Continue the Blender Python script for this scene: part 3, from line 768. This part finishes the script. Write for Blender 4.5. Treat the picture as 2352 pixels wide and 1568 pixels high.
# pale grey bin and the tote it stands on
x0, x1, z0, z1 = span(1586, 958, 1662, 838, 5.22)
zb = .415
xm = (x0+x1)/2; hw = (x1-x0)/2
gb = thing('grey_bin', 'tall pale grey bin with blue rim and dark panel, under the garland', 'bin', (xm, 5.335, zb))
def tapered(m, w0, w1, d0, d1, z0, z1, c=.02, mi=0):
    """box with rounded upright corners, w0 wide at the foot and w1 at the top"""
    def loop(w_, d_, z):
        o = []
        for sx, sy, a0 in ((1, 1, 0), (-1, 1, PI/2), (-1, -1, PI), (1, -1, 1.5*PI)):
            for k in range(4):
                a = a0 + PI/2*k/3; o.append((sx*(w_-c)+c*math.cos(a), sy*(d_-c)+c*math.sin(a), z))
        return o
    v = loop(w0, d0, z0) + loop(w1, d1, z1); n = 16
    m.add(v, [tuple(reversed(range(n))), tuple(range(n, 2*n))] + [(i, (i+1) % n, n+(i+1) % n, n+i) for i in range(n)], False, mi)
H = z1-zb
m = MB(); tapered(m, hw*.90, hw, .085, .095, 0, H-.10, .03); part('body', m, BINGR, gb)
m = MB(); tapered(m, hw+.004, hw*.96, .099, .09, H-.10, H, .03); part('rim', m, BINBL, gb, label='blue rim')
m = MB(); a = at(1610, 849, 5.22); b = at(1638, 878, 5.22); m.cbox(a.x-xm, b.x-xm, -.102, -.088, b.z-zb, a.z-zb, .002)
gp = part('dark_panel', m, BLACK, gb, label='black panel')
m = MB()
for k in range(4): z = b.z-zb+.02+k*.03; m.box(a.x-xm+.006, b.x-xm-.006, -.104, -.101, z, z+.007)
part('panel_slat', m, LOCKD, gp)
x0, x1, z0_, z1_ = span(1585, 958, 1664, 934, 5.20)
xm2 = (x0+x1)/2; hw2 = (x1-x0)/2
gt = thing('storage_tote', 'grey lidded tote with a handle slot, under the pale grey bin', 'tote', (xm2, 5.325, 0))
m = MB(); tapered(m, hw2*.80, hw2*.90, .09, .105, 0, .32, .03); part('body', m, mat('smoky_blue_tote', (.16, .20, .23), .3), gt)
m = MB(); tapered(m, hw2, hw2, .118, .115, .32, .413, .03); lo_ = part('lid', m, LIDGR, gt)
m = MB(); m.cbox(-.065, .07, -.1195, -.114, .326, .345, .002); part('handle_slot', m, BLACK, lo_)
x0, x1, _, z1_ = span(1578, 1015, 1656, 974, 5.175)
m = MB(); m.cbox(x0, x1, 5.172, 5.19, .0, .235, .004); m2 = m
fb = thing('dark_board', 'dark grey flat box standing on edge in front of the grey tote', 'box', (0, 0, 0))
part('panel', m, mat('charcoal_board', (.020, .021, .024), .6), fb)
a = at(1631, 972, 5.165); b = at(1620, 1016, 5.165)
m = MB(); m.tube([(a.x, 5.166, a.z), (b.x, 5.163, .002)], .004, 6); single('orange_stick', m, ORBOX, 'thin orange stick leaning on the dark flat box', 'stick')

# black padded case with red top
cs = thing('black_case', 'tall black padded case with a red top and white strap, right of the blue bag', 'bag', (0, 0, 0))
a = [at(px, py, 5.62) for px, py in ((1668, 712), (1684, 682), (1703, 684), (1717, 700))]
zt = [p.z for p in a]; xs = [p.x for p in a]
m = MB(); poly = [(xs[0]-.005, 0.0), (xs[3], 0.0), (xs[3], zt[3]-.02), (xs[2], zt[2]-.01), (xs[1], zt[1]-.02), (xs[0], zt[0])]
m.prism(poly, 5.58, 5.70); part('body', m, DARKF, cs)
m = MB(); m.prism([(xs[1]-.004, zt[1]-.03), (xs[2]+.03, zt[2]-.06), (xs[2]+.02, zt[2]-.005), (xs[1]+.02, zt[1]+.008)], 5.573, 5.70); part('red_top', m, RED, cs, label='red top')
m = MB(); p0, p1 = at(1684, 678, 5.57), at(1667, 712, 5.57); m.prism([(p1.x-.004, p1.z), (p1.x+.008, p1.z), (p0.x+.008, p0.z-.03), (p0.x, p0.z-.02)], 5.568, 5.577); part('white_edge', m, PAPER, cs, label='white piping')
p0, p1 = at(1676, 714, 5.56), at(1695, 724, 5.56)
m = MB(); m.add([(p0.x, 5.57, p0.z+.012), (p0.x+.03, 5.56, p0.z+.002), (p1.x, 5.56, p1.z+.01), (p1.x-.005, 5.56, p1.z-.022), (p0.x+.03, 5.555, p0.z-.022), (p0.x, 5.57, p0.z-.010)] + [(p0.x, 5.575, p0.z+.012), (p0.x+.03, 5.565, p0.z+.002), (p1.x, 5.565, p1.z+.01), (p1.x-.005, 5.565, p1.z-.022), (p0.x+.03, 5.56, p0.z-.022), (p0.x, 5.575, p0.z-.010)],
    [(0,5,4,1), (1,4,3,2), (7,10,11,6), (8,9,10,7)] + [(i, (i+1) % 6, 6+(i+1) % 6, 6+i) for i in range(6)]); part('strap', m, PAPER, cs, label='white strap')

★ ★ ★

## Exercise directions
Take the lines above and retype all of them exactly.

## Output of the task
Continue the Blender Python script for this scene: part 3, from line 768. This part finishes the script. Write for Blender 4.5. Treat the picture as 2352 pixels wide and 1568 pixels high.
# pale grey bin and the tote it stands on
x0, x1, z0, z1 = span(1586, 958, 1662, 838, 5.22)
zb = .415
xm = (x0+x1)/2; hw = (x1-x0)/2
gb = thing('grey_bin', 'tall pale grey bin with blue rim and dark panel, under the garland', 'bin', (xm, 5.335, zb))
def tapered(m, w0, w1, d0, d1, z0, z1, c=.02, mi=0):
    """box with rounded upright corners, w0 wide at the foot and w1 at the top"""
    def loop(w_, d_, z):
        o = []
        for sx, sy, a0 in ((1, 1, 0), (-1, 1, PI/2), (-1, -1, PI), (1, -1, 1.5*PI)):
            for k in range(4):
                a = a0 + PI/2*k/3; o.append((sx*(w_-c)+c*math.cos(a), sy*(d_-c)+c*math.sin(a), z))
        return o
    v = loop(w0, d0, z0) + loop(w1, d1, z1); n = 16
    m.add(v, [tuple(reversed(range(n))), tuple(range(n, 2*n))] + [(i, (i+1) % n, n+(i+1) % n, n+i) for i in range(n)], False, mi)
H = z1-zb
m = MB(); tapered(m, hw*.90, hw, .085, .095, 0, H-.10, .03); part('body', m, BINGR, gb)
m = MB(); tapered(m, hw+.004, hw*.96, .099, .09, H-.10, H, .03); part('rim', m, BINBL, gb, label='blue rim')
m = MB(); a = at(1610, 849, 5.22); b = at(1638, 878, 5.22); m.cbox(a.x-xm, b.x-xm, -.102, -.088, b.z-zb, a.z-zb, .002)
gp = part('dark_panel', m, BLACK, gb, label='black panel')
m = MB()
for k in range(4): z = b.z-zb+.02+k*.03; m.box(a.x-xm+.006, b.x-xm-.006, -.104, -.101, z, z+.007)
part('panel_slat', m, LOCKD, gp)
x0, x1, z0_, z1_ = span(1585, 958, 1664, 934, 5.20)
xm2 = (x0+x1)/2; hw2 = (x1-x0)/2
gt = thing('storage_tote', 'grey lidded tote with a handle slot, under the pale grey bin', 'tote', (xm2, 5.325, 0))
m = MB(); tapered(m, hw2*.80, hw2*.90, .09, .105, 0, .32, .03); part('body', m, mat('smoky_blue_tote', (.16, .20, .23), .3), gt)
m = MB(); tapered(m, hw2, hw2, .118, .115, .32, .413, .03); lo_ = part('lid', m, LIDGR, gt)
m = MB(); m.cbox(-.065, .07, -.1195, -.114, .326, .345, .002); part('handle_slot', m, BLACK, lo_)
x0, x1, _, z1_ = span(1578, 1015, 1656, 974, 5.175)
m = MB(); m.cbox(x0, x1, 5.172, 5.19, .0, .235, .004); m2 = m
fb = thing('dark_board', 'dark grey flat box standing on edge in front of the grey tote', 'box', (0, 0, 0))
part('panel', m, mat('charcoal_board', (.020, .021, .024), .6), fb)
a = at(1631, 972, 5.165); b = at(1620, 1016, 5.165)
m = MB(); m.tube([(a.x, 5.166, a.z), (b.x, 5.163, .002)], .004, 6); single('orange_stick', m, ORBOX, 'thin orange stick leaning on the dark flat box', 'stick')

# black padded case with red top
cs = thing('black_case', 'tall black padded case with a red top and white strap, right of the blue bag', 'bag', (0, 0, 0))
a = [at(px, py, 5.62) for px, py in ((1668, 712), (1684, 682), (1703, 684), (1717, 700))]
zt = [p.z for p in a]; xs = [p.x for p in a]
m = MB(); poly = [(xs[0]-.005, 0.0), (xs[3], 0.0), (xs[3], zt[3]-.02), (xs[2], zt[2]-.01), (xs[1], zt[1]-.02), (xs[0], zt[0])]
m.prism(poly, 5.58, 5.70); part('body', m, DARKF, cs)
m = MB(); m.prism([(xs[1]-.004, zt[1]-.03), (xs[2]+.03, zt[2]-.06), (xs[2]+.02, zt[2]-.005), (xs[1]+.02, zt[1]+.008)], 5.573, 5.70); part('red_top', m, RED, cs, label='red top')
m = MB(); p0, p1 = at(1684, 678, 5.57), at(1667, 712, 5.57); m.prism([(p1.x-.004, p1.z), (p1.x+.008, p1.z), (p0.x+.008, p0.z-.03), (p0.x, p0.z-.02)], 5.568, 5.577); part('white_edge', m, PAPER, cs, label='white piping')
p0, p1 = at(1676, 714, 5.56), at(1695, 724, 5.56)
m = MB(); m.add([(p0.x, 5.57, p0.z+.012), (p0.x+.03, 5.56, p0.z+.002), (p1.x, 5.56, p1.z+.01), (p1.x-.005, 5.56, p1.z-.022), (p0.x+.03, 5.555, p0.z-.022), (p0.x, 5.57, p0.z-.010)] + [(p0.x, 5.575, p0.z+.012), (p0.x+.03, 5.565, p0.z+.002), (p1.x, 5.565, p1.z+.01), (p1.x-.005, 5.565, p1.z-.022), (p0.x+.03, 5.56, p0.z-.022), (p0.x, 5.575, p0.z-.010)],
    [(0,5,4,1), (1,4,3,2), (7,10,11,6), (8,9,10,7)] + [(i, (i+1) % 6, 6+(i+1) % 6, 6+i) for i in range(6)]); part('strap', m, PAPER, cs, label='white strap')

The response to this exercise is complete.